En la pantalla grande tiene lugar la épica de los tiempos modernos. Es ahí donde se narran las hazañas, fracasos, coincidencias y los caprichos que han definido el curso de la civilización en todos los sentidos y hasta donde la imaginación alcance. Los adelantos tecnológicos han transformado al cine en lo más interno de sus procesos. Es el ratón perfecto del laboratorio de la invención. A cambio, el cine le ha regalado al hombre la perpetuidad de sus historias.
Si hacemos un rápido sondeo entre nuestros conocidos sobre sus preferencias cinematográficas, la mayoría responderá enumerando la lista de sus películas favoritas con la etiqueta de “la que me hizo llorar”. Melodramáticos o no, por un momento son el otro en la pantalla que los hace soñar, emocionarse hasta el júbilo, o sufrir. Entonces pienso que el cine puede funcionar, por qué no, como un voto de confianza en la raza humana.

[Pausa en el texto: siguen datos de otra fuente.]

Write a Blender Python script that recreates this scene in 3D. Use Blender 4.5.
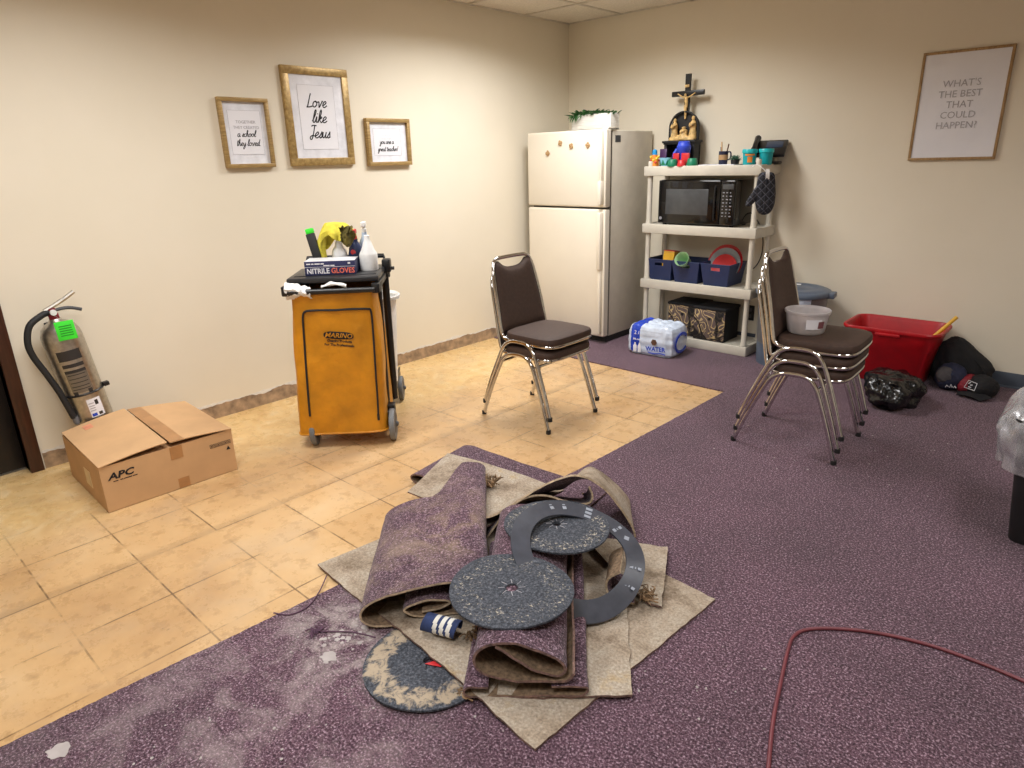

Y no es que el cine haya inventado el melodrama (del griego “drama y música” o “drama cantado”), sino que lo ha explotado. En el melodrama, dice la Real Academia Española, se exageran los aspectos sentimentales y patéticos, en él abundan las emociones lacrimógenas. Así, con el mundo dividido entre buenos y malos, como dice Susana Anaine, el objetivo es conmover al espectador.
En esta selección emotiva desfilarán referentes en el género desde La mujer del puerto (1929), de Arcady Boytler; Ikiru, Vivir, de Akira Kurosawa; Persona, de Ingmar Bergman; Ladrón de bicicletas, de Vittorio de Sica; Cinema Paradiso, de Giuseppe Tornatore; hasta Rompiendo las olas, de Lars von Trier, Todo sobre mi madre, de Almodóvar, El callejón de los milagros, del propio Jorge Fons, y Un hombre que llora, de Mahamat—Saleh Haroun, este filme el más reciente, de 2010.
Ver de nuevo, o por primera vez, a Andrea Palma perderse entre las olas que revientan contra un muelle veracruzano, a Toto volviendo al Cinema Paradiso de su memoria, a Kenji Watanabe que se destraba de la monótona burocracia para vivir intenso y sincero el último año de su vida, son el mejor pretexto para instalarse con cierta melancolía frente a la pantalla del FICG en este programa que, bajo el criterio de Fons, se ha propuesto recordar el mérito de uno de los géneros con más tradición en el cine, al que no pocas ocasiones han visto con desdén los puristas.
Qué tiene el melodrama que no tenga otra variante cinematográfica, preguntamos luego de sucumbir ante la historia conmovedora. Sin llegar a una conclusión categórica, comprobamos que poder transportarse a distintos “uno mismo” en tiempos multiplicados, donde podemos ser superhéroes del corazón, es una tentación que no cualquiera logra resistir. Quizá sea porque, parafraseando a Fernando Pessoa, en todo somos los que no sienten, para poder sentir.